In our goals of giving our children the best of what we had in our past, with the guardrails of what our generation learned, my husband and I seek to create something of a boring atmosphere for our children. Our one television stands in our bedroom moved out to the living room and positioned on the 1×12 inch board we place across the school desks for family movie nights. There are audiobooks only occasionally, usually when we travel. The movie habits were limited to selected films until the Magnolia network came on the scene and our viewing admittedly expanded on Saturdays and Sundays to include more run-on, what’s next, style viewing, a habit I once avoided better than now.
We have an outdoor space where they can run, dig and explore.
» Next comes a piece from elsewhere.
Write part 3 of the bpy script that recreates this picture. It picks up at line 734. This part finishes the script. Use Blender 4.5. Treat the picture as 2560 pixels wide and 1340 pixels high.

We have multiple kids so the child who wants to be alone can escape and there is always someone else to play with.
And we have books. That wonderful world of books.
My father and I stood in the remodeled barn looking at the 12 foot long, doubled-sided bookcase. He showed my antique books in Greek, in German, the History of the World, my mother’s textbooks, his old comic books. Those books, he collected and loved the books he collected. They were prized possessions even if I never saw him reading them.
The man took me to Borders and Barnes and Noble, but we loved Yesterday’s Books best. He drove me to poetry readings and gifted me an ancient computer before the days of the world wide web on which to type out the stories in my mind.
All my days in the house I remember shelves full of books: “Come to the Meadow,” signed by the author, Anne Grossnickle Himes and addressed to my sister; The Living Bible; The Saddle Club books. Eventually, these gave way to Austen, Bronte and Dickens.
My poor husband carted boxes and boxes of books from this side of the country to the other, and back again. Each week I go the library to pick up or drop off. Once a month I lumber out the exit with sixty books in my bag, blessing my children with the new month’s theme.
My husband reads one book, The Lord of the Rings, but he reads it over and over again, perennially, if you will. I keep a mental list of the “classics,” the books that influenced and shaped the culture, the books that more than a few people thought worth reading two hundred years later. I think there must be something to that.
We are readers. We are book bugs.
If we spend too much time in the digital world, it is noticeably harder to focus on print. So we make an effort and it pays off. Because the world of books, the world of literature, is a rich world, a bold world, a world worth visiting regularly.
During Lent, we instituted Reading Nights in place of Friday movies nights. We lit the fire, popped popcorn, pour tea, and sat quietly while we read individually, alone together. And it was beautiful.
Books were my companions in lonely childhood, they were my respite during times of crisis, they were my avenue to intellectual growth in the doldrums of motherhood, and I hope and pray, that I can pass that comfort onto my children, so that no matter where they may be, whatever they may endure, they will know there is a bit of rest, of joy, of escape in a book.